Recorded information:
______________________________
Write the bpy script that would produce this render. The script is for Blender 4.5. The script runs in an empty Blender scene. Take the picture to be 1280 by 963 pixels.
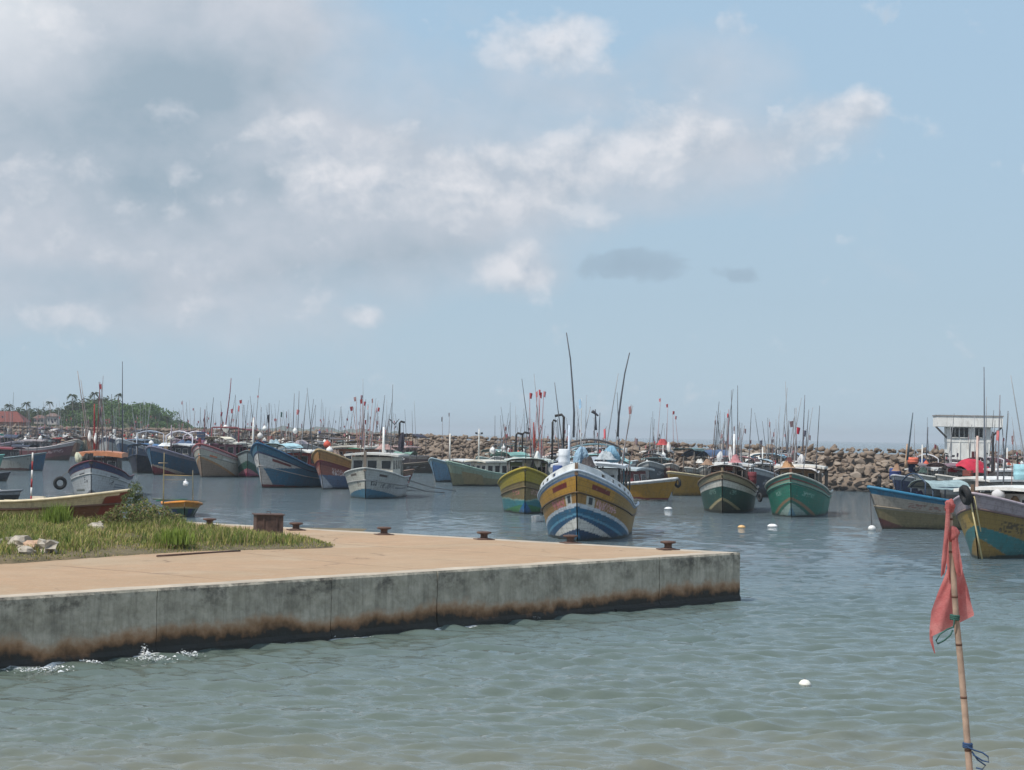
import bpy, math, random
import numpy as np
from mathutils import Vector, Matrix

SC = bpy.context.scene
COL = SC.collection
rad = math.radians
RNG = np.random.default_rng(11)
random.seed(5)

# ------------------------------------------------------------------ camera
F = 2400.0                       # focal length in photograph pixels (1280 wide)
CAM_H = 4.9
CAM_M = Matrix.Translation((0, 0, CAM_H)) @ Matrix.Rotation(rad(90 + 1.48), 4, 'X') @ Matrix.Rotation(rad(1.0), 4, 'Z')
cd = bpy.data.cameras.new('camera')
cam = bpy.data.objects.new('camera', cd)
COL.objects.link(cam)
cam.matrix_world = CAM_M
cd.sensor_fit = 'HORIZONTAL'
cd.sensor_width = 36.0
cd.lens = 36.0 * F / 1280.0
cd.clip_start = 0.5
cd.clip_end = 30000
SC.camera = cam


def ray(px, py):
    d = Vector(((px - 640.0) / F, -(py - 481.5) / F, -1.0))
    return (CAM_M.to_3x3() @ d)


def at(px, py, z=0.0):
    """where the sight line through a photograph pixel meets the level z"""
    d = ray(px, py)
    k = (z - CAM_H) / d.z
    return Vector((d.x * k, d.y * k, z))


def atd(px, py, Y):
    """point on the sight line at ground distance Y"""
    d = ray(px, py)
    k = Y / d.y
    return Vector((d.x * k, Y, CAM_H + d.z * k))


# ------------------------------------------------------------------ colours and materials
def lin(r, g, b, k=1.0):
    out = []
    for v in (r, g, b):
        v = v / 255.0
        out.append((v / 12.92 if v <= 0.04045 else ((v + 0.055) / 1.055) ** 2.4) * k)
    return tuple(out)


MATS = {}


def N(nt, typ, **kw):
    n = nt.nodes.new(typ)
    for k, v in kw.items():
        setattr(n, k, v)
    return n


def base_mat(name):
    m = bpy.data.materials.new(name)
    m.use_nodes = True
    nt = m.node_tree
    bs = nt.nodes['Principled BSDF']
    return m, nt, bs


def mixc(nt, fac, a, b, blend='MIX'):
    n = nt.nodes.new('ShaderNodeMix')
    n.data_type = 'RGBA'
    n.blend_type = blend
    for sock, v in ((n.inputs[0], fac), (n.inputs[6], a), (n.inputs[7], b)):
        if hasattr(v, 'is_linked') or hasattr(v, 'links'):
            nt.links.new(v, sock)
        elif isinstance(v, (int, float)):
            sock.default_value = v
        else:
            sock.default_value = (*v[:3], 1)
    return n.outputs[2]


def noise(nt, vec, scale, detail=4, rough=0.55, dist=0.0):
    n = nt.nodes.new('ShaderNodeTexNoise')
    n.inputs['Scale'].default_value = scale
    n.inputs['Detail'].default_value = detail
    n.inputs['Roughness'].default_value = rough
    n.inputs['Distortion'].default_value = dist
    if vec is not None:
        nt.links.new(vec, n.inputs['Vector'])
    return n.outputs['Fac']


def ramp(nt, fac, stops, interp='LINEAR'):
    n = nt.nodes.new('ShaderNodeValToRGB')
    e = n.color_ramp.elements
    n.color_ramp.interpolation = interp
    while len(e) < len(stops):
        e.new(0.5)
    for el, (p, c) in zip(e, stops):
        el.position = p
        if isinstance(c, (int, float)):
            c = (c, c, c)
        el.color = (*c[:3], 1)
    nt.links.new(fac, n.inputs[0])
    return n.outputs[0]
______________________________
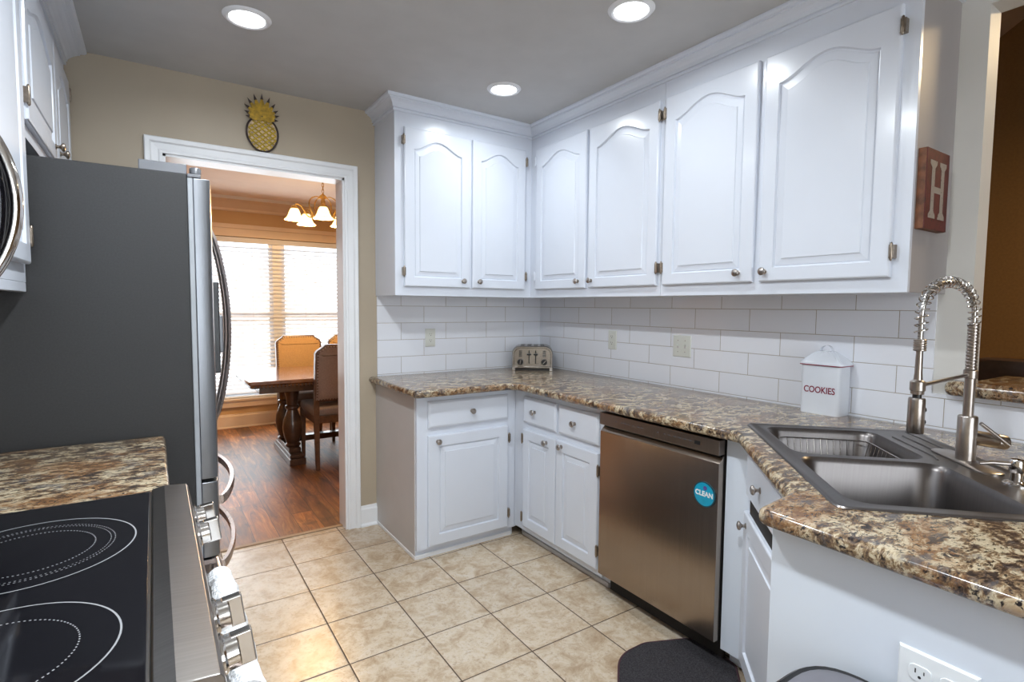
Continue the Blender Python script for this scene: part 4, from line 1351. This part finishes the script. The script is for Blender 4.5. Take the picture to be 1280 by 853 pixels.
______________________________
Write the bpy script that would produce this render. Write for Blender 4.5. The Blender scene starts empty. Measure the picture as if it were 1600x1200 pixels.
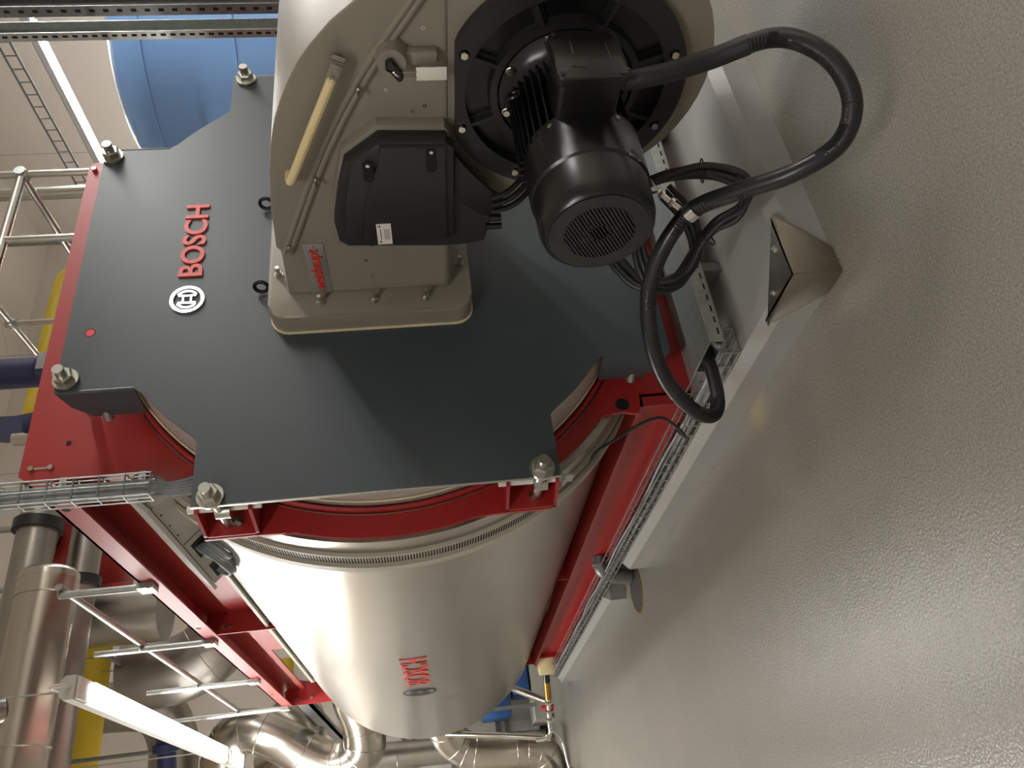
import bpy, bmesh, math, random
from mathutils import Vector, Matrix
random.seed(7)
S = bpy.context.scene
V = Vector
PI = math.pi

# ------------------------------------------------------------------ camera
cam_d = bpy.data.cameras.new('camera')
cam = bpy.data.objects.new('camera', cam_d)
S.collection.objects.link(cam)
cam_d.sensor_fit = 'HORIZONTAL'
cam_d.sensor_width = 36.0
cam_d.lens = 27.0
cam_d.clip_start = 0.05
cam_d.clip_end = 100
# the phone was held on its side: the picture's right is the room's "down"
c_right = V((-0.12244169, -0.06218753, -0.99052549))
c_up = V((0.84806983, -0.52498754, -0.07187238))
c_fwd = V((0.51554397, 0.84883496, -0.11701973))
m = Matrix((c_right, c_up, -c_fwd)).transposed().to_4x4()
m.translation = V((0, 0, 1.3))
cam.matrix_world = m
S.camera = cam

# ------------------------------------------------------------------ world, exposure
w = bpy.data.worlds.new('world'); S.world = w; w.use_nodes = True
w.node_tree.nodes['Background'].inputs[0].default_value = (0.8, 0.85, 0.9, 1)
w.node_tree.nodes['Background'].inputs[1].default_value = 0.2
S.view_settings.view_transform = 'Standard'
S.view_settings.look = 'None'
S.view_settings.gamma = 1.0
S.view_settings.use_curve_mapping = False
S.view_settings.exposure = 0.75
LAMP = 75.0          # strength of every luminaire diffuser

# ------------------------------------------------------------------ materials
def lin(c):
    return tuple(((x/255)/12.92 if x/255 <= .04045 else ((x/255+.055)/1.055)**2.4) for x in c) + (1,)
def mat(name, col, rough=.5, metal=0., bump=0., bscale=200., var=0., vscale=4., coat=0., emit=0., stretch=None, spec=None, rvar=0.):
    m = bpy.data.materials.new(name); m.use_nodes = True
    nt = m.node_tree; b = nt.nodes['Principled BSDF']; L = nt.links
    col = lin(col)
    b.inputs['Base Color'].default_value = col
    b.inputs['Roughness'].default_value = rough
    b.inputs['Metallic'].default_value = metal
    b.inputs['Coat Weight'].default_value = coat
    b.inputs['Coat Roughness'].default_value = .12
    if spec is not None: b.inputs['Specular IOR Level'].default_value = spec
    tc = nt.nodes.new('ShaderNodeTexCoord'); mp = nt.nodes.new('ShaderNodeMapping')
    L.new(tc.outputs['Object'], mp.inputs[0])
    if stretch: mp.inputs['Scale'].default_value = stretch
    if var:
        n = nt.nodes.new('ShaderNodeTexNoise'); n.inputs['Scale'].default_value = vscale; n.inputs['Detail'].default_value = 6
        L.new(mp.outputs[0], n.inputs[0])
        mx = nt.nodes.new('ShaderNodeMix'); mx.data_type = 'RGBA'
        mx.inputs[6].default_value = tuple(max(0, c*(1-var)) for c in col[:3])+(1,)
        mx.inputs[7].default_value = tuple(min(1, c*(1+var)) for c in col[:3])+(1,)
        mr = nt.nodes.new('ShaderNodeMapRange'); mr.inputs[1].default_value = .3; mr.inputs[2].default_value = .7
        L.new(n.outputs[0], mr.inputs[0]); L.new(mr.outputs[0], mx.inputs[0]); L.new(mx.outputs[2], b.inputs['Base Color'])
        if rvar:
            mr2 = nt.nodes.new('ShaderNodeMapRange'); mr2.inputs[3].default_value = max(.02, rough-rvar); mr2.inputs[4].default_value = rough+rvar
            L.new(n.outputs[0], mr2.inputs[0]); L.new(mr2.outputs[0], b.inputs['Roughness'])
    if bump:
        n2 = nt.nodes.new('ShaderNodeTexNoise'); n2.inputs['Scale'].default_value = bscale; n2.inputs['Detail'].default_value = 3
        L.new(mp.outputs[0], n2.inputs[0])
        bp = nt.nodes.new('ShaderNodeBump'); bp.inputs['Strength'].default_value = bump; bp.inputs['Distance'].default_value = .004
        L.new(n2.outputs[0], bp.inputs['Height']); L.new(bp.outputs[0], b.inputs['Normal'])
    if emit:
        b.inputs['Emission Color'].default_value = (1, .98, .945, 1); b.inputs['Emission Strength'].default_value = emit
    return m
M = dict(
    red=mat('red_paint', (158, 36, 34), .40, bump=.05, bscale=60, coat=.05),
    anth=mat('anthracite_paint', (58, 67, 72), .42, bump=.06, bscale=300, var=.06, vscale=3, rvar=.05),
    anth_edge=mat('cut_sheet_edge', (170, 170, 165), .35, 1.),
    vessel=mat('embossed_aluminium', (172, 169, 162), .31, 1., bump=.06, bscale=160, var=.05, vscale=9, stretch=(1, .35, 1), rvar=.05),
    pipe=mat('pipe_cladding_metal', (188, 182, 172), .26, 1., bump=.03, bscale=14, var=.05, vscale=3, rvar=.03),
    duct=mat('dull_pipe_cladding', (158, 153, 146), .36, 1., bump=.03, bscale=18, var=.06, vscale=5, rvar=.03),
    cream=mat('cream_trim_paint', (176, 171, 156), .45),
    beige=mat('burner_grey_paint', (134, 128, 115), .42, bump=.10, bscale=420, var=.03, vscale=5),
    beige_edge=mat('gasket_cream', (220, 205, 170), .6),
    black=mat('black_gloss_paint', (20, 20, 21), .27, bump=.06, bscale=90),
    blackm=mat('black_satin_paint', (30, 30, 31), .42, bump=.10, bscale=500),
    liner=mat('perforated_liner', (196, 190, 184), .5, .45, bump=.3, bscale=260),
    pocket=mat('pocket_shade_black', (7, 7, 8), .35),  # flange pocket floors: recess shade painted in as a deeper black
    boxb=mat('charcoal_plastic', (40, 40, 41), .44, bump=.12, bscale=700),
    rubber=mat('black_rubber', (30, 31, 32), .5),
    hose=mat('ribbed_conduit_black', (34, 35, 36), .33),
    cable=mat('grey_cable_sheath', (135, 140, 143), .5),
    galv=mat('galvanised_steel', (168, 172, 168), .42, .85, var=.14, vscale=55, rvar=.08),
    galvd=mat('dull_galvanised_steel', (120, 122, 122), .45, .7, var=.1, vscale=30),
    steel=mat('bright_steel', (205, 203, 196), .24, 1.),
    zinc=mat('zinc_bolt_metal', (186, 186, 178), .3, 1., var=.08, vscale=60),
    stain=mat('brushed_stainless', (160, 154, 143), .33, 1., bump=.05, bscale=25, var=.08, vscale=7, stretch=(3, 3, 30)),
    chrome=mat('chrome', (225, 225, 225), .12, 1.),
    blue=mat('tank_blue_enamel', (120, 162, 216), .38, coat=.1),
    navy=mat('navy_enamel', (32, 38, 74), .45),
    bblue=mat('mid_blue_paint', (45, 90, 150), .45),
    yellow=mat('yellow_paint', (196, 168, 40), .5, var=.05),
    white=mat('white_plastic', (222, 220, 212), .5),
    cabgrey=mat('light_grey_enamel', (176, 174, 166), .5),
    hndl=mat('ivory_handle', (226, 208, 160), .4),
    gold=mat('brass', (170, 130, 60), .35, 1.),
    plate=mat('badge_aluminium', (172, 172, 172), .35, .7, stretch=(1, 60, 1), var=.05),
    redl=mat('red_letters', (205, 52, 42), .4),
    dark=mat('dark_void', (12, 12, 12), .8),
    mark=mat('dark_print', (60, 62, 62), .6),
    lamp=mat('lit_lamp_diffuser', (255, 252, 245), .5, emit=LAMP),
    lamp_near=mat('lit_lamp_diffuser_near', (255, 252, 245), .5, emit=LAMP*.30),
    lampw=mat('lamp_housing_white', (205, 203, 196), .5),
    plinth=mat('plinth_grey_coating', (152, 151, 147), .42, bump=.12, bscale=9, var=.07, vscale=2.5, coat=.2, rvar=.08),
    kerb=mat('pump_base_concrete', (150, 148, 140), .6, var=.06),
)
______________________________
Exactly as they appear, write out the lines from the one containing "Write the bpy script that would produce this render. The" down to the one containing "return (CAM_M.to_3x3() @ d)", both included. Pictures are left out.

Full output:
Write the bpy script that would produce this render. The script is for Blender 4.5. The script runs in an empty Blender scene. Take the picture to be 1280 by 963 pixels.
import bpy, math, random
import numpy as np
from mathutils import Vector, Matrix

SC = bpy.context.scene
COL = SC.collection
rad = math.radians
RNG = np.random.default_rng(11)
random.seed(5)

# ------------------------------------------------------------------ camera
F = 2400.0                       # focal length in photograph pixels (1280 wide)
CAM_H = 4.9
CAM_M = Matrix.Translation((0, 0, CAM_H)) @ Matrix.Rotation(rad(90 + 1.48), 4, 'X') @ Matrix.Rotation(rad(1.0), 4, 'Z')
cd = bpy.data.cameras.new('camera')
cam = bpy.data.objects.new('camera', cd)
COL.objects.link(cam)
cam.matrix_world = CAM_M
cd.sensor_fit = 'HORIZONTAL'
cd.sensor_width = 36.0
cd.lens = 36.0 * F / 1280.0
cd.clip_start = 0.5
cd.clip_end = 30000
SC.camera = cam


def ray(px, py):
    d = Vector(((px - 640.0) / F, -(py - 481.5) / F, -1.0))
    return (CAM_M.to_3x3() @ d)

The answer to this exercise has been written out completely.